L’œil écoute. La cinémathèque des pédants: À propos du palmarès de Sight and Sound

Mise en ligne de La rédaction, le 17 novembre 2013.

par Benoît Patar

[ EXTRAITS DU NUMÉRO 41 / AUTOMNE 2013 ]

John Wayne

Le nom de cette nouvelle chronique consacrée au cinéma reprend le titre d’un beau recueil de Paul Claudel publié en 1946 dans lequel le vieux poète réunit ses principaux essais sur la peinture. L’oxymore évoque une certaine qualité d’attention, un regard muet, aux aguets, qui, loin de se contenter d’un art saccagé par la facilité et le narcissisme, attend des images en mouvement quelque révélation sur les choses, le monde, l’humain et (pourquoi pas?) l’ineffable.

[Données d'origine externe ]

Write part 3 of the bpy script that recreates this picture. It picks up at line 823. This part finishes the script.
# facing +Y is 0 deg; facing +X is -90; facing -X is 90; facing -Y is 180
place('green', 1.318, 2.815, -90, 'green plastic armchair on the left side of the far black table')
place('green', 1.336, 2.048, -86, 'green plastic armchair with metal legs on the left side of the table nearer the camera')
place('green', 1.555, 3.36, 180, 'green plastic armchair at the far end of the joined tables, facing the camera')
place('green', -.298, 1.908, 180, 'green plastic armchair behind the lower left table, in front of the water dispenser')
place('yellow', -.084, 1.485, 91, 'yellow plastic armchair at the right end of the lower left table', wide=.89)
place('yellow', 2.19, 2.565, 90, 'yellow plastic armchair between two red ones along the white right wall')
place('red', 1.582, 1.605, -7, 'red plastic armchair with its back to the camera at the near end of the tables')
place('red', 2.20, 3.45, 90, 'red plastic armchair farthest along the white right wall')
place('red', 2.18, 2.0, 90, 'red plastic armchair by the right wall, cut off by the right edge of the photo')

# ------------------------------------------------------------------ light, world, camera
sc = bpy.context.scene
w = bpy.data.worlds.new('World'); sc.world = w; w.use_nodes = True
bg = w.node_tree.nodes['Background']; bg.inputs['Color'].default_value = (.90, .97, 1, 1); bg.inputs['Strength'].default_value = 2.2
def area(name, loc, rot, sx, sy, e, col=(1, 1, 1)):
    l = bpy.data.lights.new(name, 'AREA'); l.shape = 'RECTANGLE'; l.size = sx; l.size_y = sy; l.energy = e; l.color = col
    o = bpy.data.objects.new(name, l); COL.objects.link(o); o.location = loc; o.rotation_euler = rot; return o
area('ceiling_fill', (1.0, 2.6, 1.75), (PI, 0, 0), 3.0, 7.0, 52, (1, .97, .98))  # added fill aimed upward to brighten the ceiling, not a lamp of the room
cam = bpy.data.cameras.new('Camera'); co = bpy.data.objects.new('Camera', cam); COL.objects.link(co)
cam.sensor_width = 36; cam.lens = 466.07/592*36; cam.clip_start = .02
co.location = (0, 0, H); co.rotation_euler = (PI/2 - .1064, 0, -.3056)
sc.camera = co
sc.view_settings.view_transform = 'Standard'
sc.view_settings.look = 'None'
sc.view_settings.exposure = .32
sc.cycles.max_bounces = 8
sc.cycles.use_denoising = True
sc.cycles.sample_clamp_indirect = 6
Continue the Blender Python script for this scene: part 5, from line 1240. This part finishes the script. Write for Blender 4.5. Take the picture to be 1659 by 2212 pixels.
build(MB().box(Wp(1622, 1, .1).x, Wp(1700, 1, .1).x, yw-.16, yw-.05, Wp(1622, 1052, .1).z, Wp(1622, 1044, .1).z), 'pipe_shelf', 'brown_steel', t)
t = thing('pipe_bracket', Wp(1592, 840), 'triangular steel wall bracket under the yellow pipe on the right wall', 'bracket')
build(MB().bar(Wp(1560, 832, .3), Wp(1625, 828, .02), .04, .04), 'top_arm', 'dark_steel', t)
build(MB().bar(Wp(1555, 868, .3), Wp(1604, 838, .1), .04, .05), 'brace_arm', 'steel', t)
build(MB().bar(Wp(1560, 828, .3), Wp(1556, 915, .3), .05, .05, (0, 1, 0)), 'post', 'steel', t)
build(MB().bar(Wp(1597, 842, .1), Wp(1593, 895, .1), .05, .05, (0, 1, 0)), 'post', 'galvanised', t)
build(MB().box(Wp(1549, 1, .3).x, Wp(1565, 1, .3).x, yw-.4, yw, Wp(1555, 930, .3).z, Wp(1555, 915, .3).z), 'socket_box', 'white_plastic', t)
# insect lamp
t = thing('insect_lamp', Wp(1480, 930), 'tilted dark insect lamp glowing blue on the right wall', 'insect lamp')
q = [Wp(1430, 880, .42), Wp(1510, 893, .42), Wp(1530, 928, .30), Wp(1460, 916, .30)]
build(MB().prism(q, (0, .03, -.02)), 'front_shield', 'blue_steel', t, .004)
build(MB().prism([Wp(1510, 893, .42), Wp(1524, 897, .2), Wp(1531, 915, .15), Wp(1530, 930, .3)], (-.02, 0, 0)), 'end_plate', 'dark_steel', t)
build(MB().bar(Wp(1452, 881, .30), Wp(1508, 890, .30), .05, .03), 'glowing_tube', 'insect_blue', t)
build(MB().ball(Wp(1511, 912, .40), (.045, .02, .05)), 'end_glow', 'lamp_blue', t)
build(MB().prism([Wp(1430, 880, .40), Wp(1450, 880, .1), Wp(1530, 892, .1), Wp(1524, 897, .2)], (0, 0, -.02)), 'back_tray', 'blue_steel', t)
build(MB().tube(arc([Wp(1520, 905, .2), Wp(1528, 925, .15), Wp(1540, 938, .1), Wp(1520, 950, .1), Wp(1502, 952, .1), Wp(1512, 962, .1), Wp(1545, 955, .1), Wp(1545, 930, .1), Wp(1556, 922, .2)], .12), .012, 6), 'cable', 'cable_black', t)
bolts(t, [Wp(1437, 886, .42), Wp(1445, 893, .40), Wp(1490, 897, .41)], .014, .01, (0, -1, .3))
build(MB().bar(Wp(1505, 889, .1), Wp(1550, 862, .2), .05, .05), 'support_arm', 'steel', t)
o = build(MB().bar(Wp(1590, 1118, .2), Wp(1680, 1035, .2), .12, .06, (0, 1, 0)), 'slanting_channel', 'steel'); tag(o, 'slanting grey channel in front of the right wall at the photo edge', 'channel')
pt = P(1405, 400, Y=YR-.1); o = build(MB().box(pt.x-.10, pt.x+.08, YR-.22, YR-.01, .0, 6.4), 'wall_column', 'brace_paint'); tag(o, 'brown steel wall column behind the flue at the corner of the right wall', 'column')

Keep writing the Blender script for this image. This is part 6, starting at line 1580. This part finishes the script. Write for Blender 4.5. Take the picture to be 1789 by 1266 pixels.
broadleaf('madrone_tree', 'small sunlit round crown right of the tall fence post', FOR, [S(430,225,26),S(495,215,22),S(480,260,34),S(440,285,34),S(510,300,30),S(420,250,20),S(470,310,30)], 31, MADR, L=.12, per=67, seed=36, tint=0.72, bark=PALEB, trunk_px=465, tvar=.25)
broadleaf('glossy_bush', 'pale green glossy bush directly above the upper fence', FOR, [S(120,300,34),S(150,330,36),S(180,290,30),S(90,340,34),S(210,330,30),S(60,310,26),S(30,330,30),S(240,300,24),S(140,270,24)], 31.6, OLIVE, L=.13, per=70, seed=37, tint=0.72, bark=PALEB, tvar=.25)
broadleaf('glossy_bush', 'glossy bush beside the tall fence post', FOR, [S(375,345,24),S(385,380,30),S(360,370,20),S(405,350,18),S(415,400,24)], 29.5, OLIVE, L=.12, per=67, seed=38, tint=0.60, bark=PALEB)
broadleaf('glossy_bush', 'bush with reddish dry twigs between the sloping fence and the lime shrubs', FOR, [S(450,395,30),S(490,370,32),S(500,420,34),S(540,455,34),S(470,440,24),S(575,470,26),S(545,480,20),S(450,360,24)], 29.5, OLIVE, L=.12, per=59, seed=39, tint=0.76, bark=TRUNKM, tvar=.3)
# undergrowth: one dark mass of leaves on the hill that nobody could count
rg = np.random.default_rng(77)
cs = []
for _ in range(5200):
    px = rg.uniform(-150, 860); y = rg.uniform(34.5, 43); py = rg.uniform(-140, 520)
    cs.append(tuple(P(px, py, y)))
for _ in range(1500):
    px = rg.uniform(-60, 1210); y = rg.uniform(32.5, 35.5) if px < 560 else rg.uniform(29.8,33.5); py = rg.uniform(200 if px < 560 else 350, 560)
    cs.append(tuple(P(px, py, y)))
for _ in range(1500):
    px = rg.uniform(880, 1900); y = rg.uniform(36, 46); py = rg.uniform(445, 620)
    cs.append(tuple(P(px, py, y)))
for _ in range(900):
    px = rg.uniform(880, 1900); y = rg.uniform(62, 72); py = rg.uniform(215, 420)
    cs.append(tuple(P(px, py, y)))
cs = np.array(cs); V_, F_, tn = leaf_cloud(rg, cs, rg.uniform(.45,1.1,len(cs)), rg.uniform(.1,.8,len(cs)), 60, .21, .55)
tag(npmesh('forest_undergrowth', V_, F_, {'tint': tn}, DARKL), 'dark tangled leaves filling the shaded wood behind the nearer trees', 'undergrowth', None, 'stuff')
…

Comme elle le fait tous les dix ans depuis plus de trente ans, la revue britannique Sight and Sound vient de publier sa liste des cinquante meilleurs films de tous les temps. Avant d’examiner ce palmarès, réfléchissons un instant à ce que signifie cette démarche critique. Tout d’abord, il m’apparaît singulièrement prétentieux d’affirmer que cette liste englobe le cinéma de tous les lieux et de toutes les époques. Comment quelqu’un peut-il déclarer sans rire qu’il a une connaissance suffisante de ce qui s’est produit en matière cinématographique depuis cent ans dans tous les pays du monde? Si l’on procède à une évaluation rapide de la production filmique depuis les origines, on arrive facilement au chiffre d’un million et demi de longs métrages réalisés à ce jour. Qui peut se vanter d’en avoir vu 5%? L’auteur de ces lignes, à l’instar de son ami Jean Mitry, a vu environ vingt-cinq mille films durant sa vie, ce qui représente une moyenne d’un peu plus d’un film par jour, ou de neuf films par semaine, pendant cinquante-cinq ans. C’est beaucoup et c’est peu. Rabaissons donc nos ambitions.